The required output is the exact run of lines from the line containing "Write a Blender" to the line containing "col = scene.collection", inclusive, and nothing besides.

● INPUT RECORDS
========================================

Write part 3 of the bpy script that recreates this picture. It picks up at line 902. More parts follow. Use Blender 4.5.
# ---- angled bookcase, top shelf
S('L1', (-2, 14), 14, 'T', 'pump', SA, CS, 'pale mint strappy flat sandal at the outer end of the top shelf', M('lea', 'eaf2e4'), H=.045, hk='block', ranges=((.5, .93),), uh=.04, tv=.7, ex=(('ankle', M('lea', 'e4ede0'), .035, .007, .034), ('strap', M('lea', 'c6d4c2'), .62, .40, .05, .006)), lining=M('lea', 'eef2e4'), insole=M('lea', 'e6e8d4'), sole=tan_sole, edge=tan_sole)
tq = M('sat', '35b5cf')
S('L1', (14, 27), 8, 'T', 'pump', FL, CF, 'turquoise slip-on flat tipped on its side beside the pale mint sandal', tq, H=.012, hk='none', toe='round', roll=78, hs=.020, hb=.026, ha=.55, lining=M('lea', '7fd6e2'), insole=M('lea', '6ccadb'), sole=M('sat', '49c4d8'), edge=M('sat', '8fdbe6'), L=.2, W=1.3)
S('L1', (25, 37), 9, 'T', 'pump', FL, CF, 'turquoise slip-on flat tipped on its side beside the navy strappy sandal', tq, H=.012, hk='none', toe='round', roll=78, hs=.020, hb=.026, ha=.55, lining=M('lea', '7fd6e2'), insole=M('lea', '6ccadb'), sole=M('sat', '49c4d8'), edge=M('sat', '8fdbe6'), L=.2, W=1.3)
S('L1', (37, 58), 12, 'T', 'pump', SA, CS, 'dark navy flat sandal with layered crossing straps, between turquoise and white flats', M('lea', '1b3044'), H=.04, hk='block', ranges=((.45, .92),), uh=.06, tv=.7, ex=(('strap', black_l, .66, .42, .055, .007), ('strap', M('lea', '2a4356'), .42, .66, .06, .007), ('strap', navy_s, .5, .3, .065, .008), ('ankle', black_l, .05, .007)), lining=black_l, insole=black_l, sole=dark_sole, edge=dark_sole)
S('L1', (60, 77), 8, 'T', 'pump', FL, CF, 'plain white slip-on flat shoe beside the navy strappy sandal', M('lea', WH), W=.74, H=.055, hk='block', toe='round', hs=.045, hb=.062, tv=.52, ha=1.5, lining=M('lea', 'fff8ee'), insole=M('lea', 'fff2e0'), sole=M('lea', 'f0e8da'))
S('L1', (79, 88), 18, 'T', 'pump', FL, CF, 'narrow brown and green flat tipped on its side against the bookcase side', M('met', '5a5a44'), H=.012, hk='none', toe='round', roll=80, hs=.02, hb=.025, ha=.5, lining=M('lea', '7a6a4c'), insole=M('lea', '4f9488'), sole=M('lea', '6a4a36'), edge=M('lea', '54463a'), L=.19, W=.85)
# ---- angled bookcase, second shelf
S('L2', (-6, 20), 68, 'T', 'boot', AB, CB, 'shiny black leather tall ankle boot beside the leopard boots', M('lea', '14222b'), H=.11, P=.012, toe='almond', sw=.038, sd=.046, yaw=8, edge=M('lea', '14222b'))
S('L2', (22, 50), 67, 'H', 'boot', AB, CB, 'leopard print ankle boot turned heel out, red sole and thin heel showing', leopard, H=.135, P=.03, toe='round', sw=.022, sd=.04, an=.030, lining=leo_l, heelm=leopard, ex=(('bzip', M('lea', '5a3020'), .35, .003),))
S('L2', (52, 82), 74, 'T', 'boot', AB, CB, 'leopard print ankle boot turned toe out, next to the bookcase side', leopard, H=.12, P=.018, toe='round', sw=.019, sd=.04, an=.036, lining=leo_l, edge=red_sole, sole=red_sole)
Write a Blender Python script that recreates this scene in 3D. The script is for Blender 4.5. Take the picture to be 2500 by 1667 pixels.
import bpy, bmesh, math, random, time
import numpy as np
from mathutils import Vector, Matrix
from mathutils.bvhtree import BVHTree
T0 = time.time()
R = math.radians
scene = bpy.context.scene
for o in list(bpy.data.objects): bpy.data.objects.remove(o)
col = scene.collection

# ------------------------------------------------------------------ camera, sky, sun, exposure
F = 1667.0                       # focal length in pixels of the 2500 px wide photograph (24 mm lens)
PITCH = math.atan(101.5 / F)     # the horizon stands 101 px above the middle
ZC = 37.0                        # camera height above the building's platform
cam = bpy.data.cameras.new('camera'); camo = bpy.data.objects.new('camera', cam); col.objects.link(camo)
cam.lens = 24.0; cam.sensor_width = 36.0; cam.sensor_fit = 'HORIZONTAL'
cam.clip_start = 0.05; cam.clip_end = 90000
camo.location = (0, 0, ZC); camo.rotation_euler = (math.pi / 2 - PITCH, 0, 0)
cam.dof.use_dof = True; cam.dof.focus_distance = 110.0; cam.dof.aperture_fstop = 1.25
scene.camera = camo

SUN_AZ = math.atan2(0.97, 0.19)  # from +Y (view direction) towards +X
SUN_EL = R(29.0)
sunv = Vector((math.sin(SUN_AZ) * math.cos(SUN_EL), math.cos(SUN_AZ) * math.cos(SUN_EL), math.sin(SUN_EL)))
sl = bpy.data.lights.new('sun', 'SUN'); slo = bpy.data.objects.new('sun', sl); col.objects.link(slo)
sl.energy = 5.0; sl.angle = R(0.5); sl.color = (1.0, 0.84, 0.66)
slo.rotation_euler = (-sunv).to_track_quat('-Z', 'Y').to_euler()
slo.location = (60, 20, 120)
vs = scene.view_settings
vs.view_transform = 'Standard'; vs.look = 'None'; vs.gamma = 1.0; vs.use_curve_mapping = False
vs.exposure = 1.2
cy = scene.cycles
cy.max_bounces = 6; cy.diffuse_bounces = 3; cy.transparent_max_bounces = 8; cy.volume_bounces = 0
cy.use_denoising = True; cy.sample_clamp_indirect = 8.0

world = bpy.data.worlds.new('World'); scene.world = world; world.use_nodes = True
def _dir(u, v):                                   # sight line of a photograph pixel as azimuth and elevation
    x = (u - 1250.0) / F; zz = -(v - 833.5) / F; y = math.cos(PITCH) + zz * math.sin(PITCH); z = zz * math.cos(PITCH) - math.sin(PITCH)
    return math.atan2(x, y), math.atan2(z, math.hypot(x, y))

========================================

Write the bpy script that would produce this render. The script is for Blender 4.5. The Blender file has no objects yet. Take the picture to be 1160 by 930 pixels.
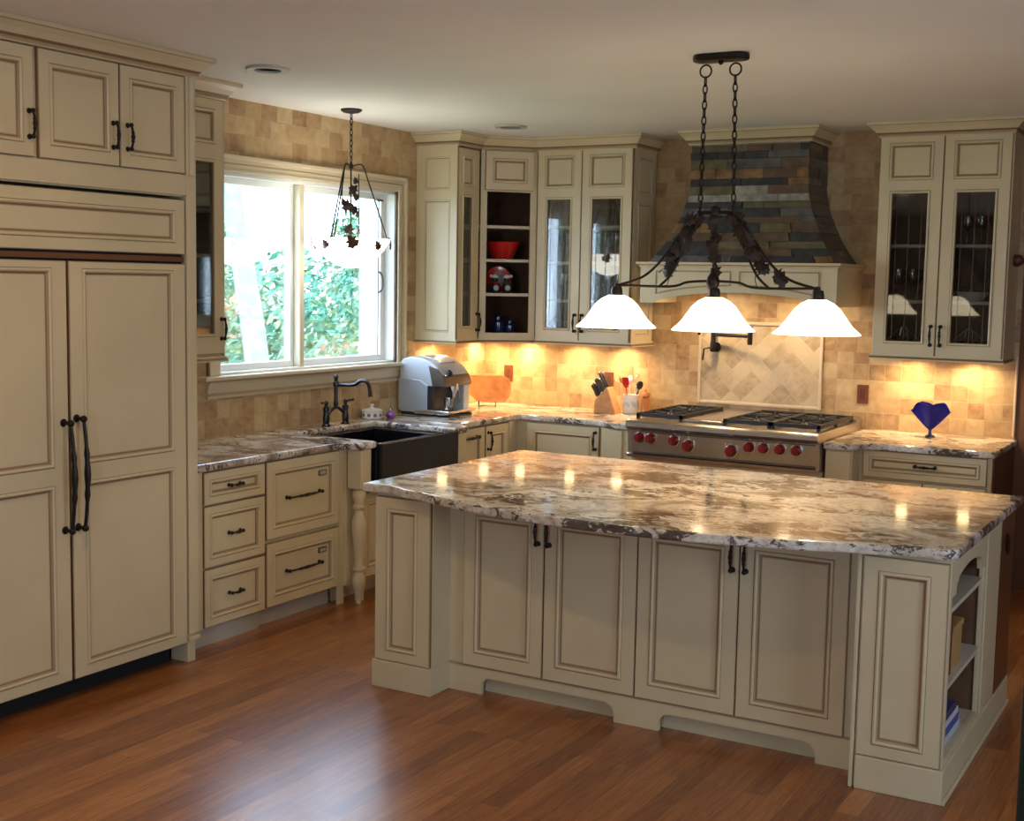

========================================

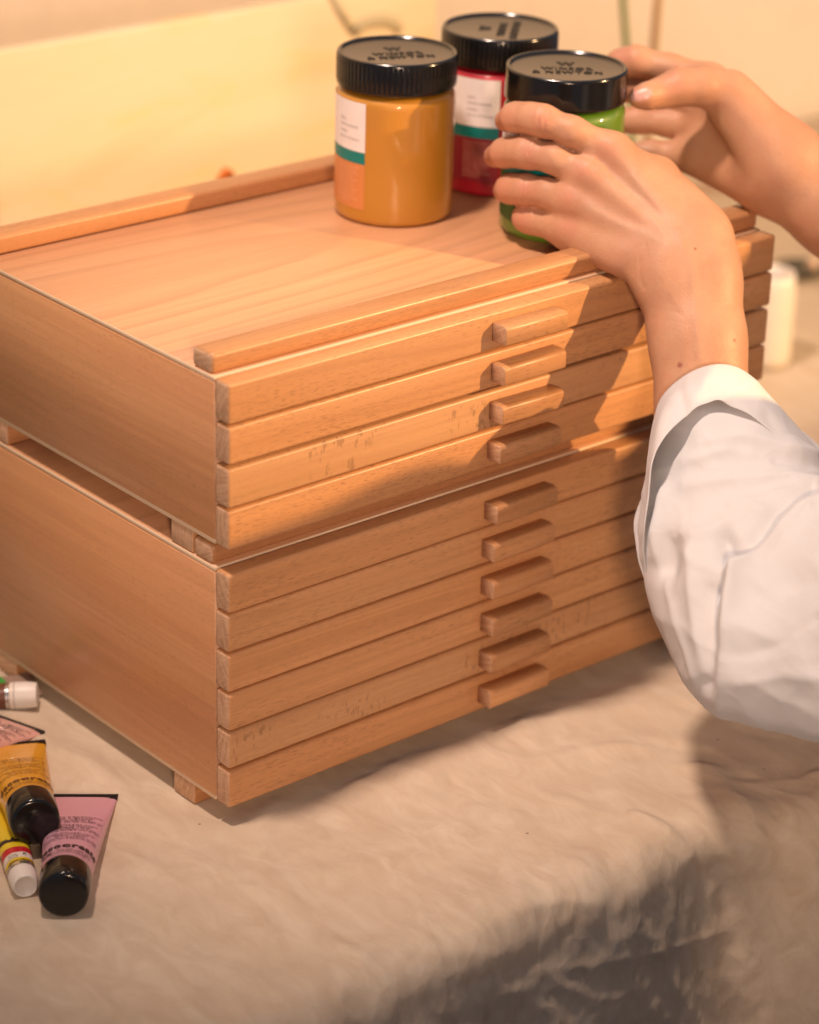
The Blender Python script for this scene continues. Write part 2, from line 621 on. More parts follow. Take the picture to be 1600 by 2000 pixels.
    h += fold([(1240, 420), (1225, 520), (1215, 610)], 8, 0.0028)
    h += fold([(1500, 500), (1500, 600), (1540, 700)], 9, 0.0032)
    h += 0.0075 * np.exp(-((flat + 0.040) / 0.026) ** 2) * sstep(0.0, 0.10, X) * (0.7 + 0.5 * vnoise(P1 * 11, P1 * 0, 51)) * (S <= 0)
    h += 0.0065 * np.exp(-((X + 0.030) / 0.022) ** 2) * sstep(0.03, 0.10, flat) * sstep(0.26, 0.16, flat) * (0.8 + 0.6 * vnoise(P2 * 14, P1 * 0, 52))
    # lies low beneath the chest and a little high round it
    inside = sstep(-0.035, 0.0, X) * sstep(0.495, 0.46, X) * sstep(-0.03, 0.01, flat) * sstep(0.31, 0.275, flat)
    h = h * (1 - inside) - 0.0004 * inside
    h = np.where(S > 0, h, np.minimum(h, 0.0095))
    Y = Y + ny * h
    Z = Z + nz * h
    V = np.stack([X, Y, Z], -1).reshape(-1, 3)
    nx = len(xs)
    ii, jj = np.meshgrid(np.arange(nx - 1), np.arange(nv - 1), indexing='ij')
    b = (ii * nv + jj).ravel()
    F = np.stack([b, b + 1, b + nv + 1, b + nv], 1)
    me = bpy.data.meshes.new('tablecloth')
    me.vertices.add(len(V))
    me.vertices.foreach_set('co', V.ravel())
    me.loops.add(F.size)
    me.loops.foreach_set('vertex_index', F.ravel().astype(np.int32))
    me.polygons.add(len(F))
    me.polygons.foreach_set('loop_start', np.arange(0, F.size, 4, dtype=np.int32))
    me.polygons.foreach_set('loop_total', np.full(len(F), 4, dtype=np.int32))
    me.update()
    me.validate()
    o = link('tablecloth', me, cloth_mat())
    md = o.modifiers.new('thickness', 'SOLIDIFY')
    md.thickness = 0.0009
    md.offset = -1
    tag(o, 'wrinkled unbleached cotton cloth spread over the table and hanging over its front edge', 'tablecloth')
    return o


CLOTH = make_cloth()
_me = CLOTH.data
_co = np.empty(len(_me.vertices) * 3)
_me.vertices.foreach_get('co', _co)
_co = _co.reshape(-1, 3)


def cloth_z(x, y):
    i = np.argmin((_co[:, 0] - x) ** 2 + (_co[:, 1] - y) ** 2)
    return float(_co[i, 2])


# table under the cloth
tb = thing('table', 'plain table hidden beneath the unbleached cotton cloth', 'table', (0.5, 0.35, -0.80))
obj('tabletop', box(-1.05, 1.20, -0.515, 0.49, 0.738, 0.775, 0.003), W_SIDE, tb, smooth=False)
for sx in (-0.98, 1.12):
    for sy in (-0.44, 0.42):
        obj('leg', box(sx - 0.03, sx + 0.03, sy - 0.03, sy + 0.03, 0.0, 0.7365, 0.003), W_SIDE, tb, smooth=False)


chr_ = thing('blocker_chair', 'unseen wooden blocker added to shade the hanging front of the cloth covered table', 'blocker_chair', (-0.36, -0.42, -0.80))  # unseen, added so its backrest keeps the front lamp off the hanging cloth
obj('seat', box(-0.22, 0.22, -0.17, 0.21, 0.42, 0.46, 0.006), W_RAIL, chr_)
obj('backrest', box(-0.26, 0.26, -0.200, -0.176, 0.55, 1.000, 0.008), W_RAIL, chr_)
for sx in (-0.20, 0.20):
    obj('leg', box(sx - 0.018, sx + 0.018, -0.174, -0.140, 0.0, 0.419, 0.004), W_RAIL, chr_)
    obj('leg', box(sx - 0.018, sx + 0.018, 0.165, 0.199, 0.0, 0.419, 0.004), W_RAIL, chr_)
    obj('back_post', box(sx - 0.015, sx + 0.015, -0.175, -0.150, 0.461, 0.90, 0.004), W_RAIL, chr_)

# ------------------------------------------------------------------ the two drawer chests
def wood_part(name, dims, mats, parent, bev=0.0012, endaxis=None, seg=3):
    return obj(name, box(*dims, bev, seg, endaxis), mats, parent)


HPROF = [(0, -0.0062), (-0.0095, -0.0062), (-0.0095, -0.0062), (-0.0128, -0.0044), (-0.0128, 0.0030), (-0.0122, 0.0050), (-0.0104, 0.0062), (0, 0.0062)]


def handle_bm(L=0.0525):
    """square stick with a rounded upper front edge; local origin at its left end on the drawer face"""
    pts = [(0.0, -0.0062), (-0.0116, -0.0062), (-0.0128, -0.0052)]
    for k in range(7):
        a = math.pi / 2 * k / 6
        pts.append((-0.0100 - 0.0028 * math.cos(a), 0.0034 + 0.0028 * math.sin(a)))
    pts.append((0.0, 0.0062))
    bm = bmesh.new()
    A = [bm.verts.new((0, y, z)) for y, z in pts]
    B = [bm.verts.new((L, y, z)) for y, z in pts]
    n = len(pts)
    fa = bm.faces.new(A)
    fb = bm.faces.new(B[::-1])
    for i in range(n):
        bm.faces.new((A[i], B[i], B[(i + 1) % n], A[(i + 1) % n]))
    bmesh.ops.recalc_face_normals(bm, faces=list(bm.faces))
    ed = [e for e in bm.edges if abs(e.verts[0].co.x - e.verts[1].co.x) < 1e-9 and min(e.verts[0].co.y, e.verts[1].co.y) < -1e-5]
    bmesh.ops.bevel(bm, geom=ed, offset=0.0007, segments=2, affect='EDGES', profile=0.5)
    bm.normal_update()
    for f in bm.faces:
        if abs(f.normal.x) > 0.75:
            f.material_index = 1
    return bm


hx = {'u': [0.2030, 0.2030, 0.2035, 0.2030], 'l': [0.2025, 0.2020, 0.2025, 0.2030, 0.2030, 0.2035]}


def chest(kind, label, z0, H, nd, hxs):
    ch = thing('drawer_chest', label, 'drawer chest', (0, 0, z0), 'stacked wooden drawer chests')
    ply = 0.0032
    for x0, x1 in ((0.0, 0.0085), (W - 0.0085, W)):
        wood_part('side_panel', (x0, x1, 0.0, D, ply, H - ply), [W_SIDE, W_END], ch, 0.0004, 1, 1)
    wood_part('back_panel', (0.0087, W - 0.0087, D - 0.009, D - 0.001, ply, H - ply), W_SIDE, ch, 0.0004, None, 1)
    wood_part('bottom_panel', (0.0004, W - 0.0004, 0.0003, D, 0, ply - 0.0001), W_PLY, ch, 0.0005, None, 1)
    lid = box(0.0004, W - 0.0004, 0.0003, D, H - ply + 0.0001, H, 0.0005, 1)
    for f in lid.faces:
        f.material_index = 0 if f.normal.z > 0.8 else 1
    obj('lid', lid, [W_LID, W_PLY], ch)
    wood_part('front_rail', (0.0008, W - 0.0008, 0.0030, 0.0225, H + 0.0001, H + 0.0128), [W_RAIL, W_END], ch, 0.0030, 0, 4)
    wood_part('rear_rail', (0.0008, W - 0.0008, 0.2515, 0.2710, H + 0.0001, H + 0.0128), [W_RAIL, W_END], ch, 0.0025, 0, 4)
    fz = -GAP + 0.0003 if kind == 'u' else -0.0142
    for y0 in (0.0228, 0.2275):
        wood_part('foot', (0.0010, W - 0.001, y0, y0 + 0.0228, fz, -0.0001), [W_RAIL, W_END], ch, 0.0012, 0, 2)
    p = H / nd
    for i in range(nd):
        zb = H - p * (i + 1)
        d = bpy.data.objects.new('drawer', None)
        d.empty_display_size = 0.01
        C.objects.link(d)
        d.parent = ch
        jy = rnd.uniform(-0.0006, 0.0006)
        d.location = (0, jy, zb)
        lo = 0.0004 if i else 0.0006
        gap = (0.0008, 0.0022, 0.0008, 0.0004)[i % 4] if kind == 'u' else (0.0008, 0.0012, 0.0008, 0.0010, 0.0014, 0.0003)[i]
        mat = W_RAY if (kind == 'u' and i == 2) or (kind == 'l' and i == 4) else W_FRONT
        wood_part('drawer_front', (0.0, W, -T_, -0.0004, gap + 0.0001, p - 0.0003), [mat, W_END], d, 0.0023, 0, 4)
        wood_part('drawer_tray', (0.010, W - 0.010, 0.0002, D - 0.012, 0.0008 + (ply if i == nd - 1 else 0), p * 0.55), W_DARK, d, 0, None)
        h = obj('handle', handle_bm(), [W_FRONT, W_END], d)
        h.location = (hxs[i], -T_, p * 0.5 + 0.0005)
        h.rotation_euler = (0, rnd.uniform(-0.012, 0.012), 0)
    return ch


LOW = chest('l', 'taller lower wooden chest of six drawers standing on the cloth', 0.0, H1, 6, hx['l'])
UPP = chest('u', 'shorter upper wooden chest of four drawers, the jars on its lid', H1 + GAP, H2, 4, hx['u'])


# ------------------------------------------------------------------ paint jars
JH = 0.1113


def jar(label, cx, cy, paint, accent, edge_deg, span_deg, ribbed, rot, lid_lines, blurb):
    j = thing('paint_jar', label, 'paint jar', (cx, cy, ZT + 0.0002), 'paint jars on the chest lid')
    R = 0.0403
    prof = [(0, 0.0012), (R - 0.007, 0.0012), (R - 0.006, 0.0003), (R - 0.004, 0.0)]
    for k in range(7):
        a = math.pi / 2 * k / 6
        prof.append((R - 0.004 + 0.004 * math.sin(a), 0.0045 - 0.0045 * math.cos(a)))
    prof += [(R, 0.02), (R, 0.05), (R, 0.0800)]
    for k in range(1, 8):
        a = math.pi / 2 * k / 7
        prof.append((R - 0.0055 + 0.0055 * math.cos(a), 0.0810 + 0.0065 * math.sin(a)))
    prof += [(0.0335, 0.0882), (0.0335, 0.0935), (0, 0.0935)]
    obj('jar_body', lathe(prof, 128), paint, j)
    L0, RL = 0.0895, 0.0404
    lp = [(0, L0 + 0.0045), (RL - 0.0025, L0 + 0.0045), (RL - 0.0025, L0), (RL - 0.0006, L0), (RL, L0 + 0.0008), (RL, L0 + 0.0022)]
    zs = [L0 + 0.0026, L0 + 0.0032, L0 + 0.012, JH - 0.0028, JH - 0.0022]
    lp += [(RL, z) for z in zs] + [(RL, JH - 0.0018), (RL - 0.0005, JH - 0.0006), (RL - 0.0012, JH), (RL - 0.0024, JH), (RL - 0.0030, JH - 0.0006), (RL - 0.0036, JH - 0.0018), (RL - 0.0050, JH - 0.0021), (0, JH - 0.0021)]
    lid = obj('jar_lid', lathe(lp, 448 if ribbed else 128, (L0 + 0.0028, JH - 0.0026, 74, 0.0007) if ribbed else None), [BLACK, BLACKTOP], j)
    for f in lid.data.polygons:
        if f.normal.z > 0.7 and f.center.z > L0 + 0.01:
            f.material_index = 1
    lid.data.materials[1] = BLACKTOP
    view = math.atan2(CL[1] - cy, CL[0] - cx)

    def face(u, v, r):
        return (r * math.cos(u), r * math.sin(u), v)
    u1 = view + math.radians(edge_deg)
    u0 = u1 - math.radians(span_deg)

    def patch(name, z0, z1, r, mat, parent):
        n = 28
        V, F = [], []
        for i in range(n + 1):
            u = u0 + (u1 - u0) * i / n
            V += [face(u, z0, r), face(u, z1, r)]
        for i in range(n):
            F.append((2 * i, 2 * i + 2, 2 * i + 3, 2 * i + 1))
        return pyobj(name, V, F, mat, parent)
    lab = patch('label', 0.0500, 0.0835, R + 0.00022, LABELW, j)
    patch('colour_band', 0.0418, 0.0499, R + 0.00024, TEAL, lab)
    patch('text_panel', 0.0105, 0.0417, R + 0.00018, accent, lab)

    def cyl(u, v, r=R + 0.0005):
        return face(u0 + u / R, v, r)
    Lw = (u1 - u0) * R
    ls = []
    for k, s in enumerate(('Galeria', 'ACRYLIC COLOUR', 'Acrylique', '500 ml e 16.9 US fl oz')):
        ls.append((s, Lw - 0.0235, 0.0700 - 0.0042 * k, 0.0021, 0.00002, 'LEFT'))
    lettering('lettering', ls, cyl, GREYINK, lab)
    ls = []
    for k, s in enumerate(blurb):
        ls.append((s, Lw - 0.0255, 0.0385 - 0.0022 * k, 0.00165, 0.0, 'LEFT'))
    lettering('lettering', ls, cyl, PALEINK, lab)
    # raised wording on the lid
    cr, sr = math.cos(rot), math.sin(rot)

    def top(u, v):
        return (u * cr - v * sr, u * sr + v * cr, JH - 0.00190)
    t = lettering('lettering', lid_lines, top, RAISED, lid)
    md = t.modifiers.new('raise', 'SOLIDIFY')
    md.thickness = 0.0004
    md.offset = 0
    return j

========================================

● REPLY
Write a Blender Python script that recreates this scene in 3D. The script is for Blender 4.5. Take the picture to be 2500 by 1667 pixels.
import bpy, bmesh, math, random, time
import numpy as np
from mathutils import Vector, Matrix
from mathutils.bvhtree import BVHTree
T0 = time.time()
R = math.radians
scene = bpy.context.scene
for o in list(bpy.data.objects): bpy.data.objects.remove(o)
col = scene.collection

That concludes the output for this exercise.